Former Fulbright & Jaworski partner Graham Simkin has been sentenced to 16 months in prison after pleading guilty to charges of false accounting and fraud.

Simkin, who resigned from the US firm's London office in September 2008, and his wife Zakia Sharif, who was dismissed as an office manager by the firm in the same year, have admitted to stealing as much £100,000 from the firm in false expenses claims. Sharif has also been sentenced to 16 months.

An initial hearing was held in May 2011, with Simkin struck off the Solicitors Regulation Authority register two months later.

During this first hearing Simkin admitted to the charges, while Sharif pleaded not guilty before later changing her plea in all but two of the seven charges after being told she could face a prison term.

Sharif had falsely claimed she had two law degrees from King's College London to secure her job at Fulbright, and after being dismissed from the US firm took a position at Holman Fenwick Willan.

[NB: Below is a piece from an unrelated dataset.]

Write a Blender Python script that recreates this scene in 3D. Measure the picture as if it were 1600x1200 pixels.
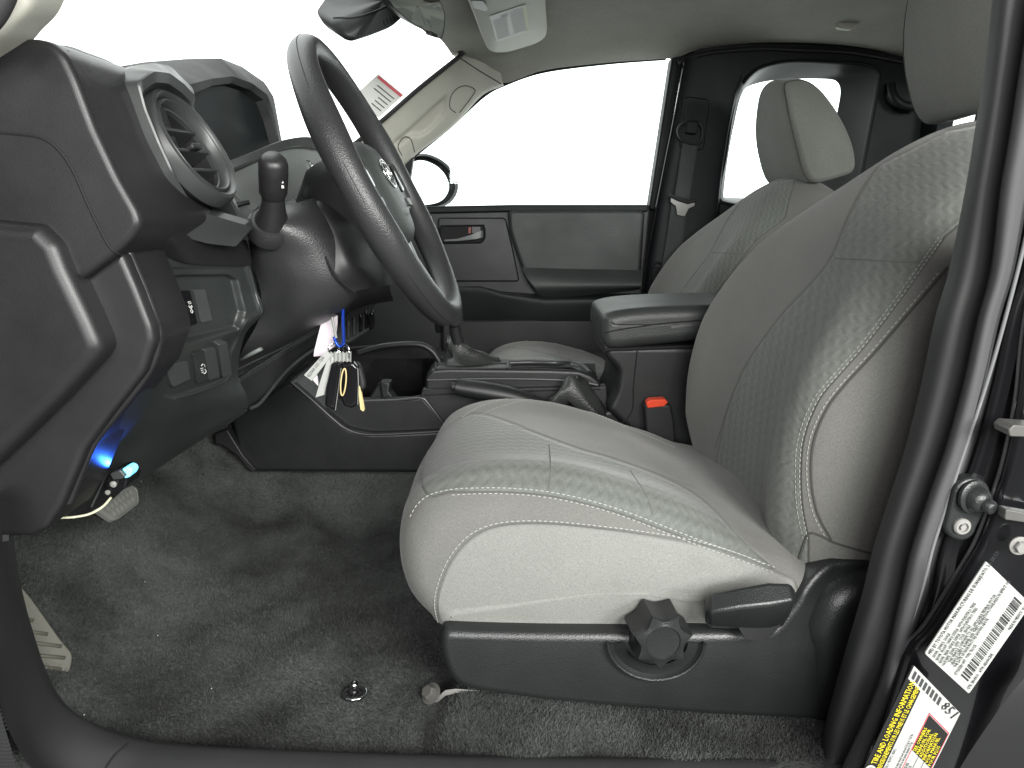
import bpy, math, random
import numpy as np
from mathutils import Vector, Matrix
from mathutils.bvhtree import BVHTree
random.seed(4); rng = np.random.default_rng(7)
for o in list(bpy.data.objects): bpy.data.objects.remove(o)
SC = bpy.context.scene
COL = SC.collection

# ------------------------------------------------------------------ camera, light, exposure
F = 1150.0; PITCH = math.radians(14); CAM = Vector((0, -0.60, 0.57))
cd = bpy.data.cameras.new('camera'); cam = bpy.data.objects.new('camera', cd); COL.objects.link(cam)
cam.location = CAM; cam.rotation_euler = (math.pi/2 - PITCH, 0, 0)
cd.sensor_width = 36; cd.lens = 36*F/1600; cd.clip_start = 0.01; cd.clip_end = 100
SC.camera = cam
W = bpy.data.worlds.new('World'); SC.world = W; W.use_nodes = True
W.node_tree.nodes['Background'].inputs[0].default_value = (.985, 1.0, .985, 1)
W.node_tree.nodes['Background'].inputs[1].default_value = 3.0
SC.view_settings.view_transform = 'Standard'; SC.view_settings.look = 'None'
SC.view_settings.exposure = 0; SC.view_settings.gamma = 1
def area(name, loc, target, sx, sy, power, col=(1, 1, 1)):
    l = bpy.data.lights.new(name, 'AREA'); l.shape = 'RECTANGLE'; l.size = sx; l.size_y = sy; l.energy = power; l.color = col
    o = bpy.data.objects.new(name, l); COL.objects.link(o); o.location = loc
    o.rotation_euler = (Vector(target)-Vector(loc)).to_track_quat('-Z', 'Y').to_euler(); return o
area('studio_softbox', (.62, -1.35, 1.05), (-.05, 0.3, 0.1), .6, 0.6, 47, (1, .985, .955))
area('added_fill_light', (-.15, -2.5, .95), (.4, 1.0, .5), .7, .5, 42, (.97, 1, .97))  # fill added to lift the dark cabin interior
area('added_headrest_light', (1.7, -1.7, .95), (.75, 1.1, .6), .6, .5, 58, (.95, 1, .95))  # added to brighten the passenger headrest and seat
area('studio_strip_light', (-.5, -1.8, 1.3), (-.1, .2, .2), 0.5, 0.5, 12, (1, .95, .97))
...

She has since been barred from working as a legal executive.

A spokesman for Fulbright said: "A former employee and a former partner in the firm, both of whom left in early 2008, have each been sentenced to 16 months' imprisonment for stealing from the firm.

"Where those with responsibility for ensuring the enforcement of safeguards are secretly married and are themselves dishonest, no system in the world is failsafe. However, no client ever suffered any loss. The firm now regards this matter as closed."

The news comes after former Hogan Lovells litigation partner Christopher Grierson appeared before the City of London Magistrates Court in January after being charged with four counts of false accounting after allegedly defrauding his former firm of £1m in false expenses claims.